Food tales that warm the heart
My Startalk co-host and editor here Ricky Lo asked me at the beginning of Advent if it was okay to give the show’s staff ham and queso de bola for Christmas. I said maybe not because these are perishable items and he may have problems distributing these goodies to the 30 to almost 40 people who are part of the program.
The recipients won’t all be in one place at the same time during the distribution of presents. He’ll end up with a whole bunch of undistributed food products that beg to be refrigerated.
Except for the storage problems, Ricky was on the right track. Food is the best gift to give to the staff because our bonding moments revolve around anything edible. It could be a platter of pancit or cake that I sometimes bring during the late Friday to early Saturday Startalk deadline for video materials.
Lolit Solis’ bonding with our head writer Rikki Lopez (he writes those wickedly brilliant Tigbakan scripts) is queso de bola and fruitcake and that doesn’t have to be Christmas. Sometimes even in the middle of summer, Lolit gives Rikki those two food items and in time I also got my share.
My real bonding food with Lolit, however, is turkey.
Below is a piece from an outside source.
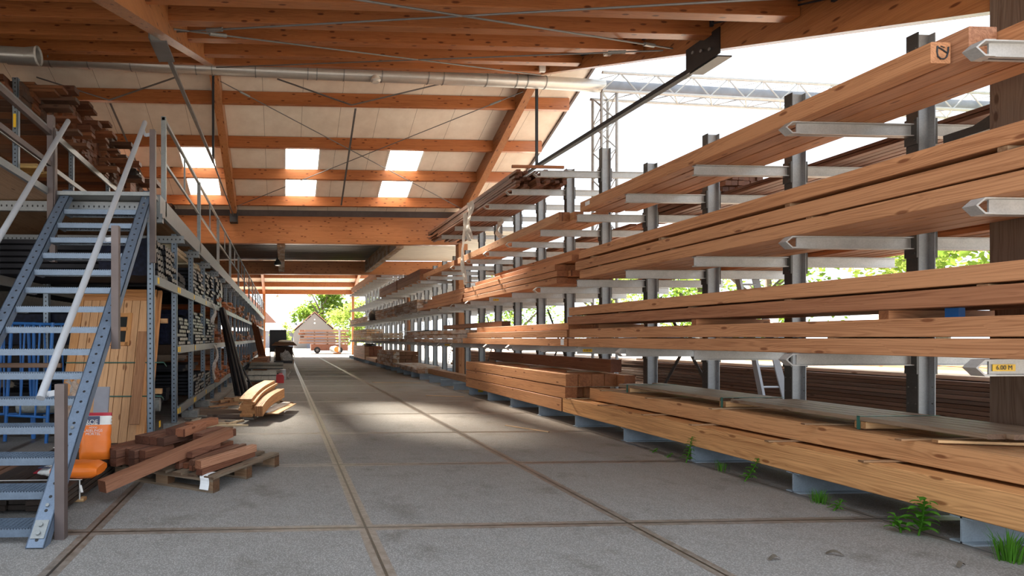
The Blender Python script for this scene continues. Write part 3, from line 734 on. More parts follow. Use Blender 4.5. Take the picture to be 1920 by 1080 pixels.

On certain occasions, she would give me a pair of thighs — usually from Savory. At mealtime, I’d hold the giant thigh with my hand and gobble it up in true barbaric fashion. People at home now call me Hagar the Horrible after the comic strip character that amuses you every day in the funny section of this newspaper.
One holiday season, Tonton Gutierrez gave her a whole turkey and she sent me both thighs. Those were also her birthday present to me the other week. From my end, I haven’t discovered a good source for turkey and so I just give her cranberry sauce — or juice.
Some staff members can also be sweet and thoughtful and give us food presents. There’s Rikki Lopez with his bottles of the most unadulterated and potent patis from Navotas. It’s the best ever — the Perrier of fish sauces.
Of course, there’s Floy Quintos’ buttery sans rival that’s truly without rival and most unique pili pie that their cook churns out annually during the Christmas season.
Ronnie Carrasco, another head writer and now host of Tweetbiz, always chooses what initially look like token presents, but end up as treasures. Obviously, he plans them out well in his head. Still in use, for instance, is this oversized ceramic cup that I use every day for my regular dose of oatmeal.
There were also those years when he gave us the richest and creamiest laing. When kept it in the refrigerator, the kakang gata (first squeeze of the grated coconut) solidifies on top and becomes great comfort food for a one-fourth Bicolano like this writer. In fact, even non-Bicolanos will kill for Ronnie’s laing.
Last year, he gave me a huge bilao of biko that I devoured practically by myself over a period of time. This year, it’s purple yam that I consumed in one sitting. His ube has the right sweetness and bears a natural purple color that rules out any suspicion that it had bathed in food coloring before getting molded into its oval tin pan.
Tweetbiz co-host and Startalk casting director Gorgy Rula also sends presents that the recipients always appreciate. Last year, he gave away those tiny oranges — do you call those quiat-quiat? Anyway, those were the sweetest citrus fruits I tasted and that was so sweet of Gorgy to have remembered this Startalk co-worker.
But since he is now a celebrity (and Ronnie, too), Gorgy’s gift items this year seem to be more impressive: Estrel’s apple squares and fruit cake that I am saving for noche buena (I can’t pass judgment on it yet).
But the apple squares are to sin for. These also taste like apple pie, except that these are flat and cut into squares. Trust Estrel’s to sell only the best baked products. I am only one of the many fans of its caramel cakes that you have to order the day before. (They want everything fresh from the oven.)
Every year I also get yummy polvoron from the other Startalk casting director Josie Manago and her PAL ground stewardess cousin, Lyn Tanael. I have no idea where they get their polvoron, but these are so good that whenever I spend the holidays in the United States, I smuggle these past customs people stationed at the Los Angeles International airport (oops, did I just turn myself in?). Relatives from abroad can never have enough of this polvoron that is mixed just right and is not at all cloying.
But Josie and Lyn are in grief now. The body of their nephew Domingo “Daryl” de Ocampo Jr. now lies in state at the Holy Trinity Memorial Homes in Sucat, Parañaque. He was only 25.
I don’t expect my annual ration of polvoron from them this time since this is their saddest Christmas. I can only hope that when their period of mourning is over by Christmas of next year, they’d be able to bounce back and feel the joy of the holiday season once again.
I’ll be there with them and for sure there’ll be food, which is ever present at every bonding moment with family and friends.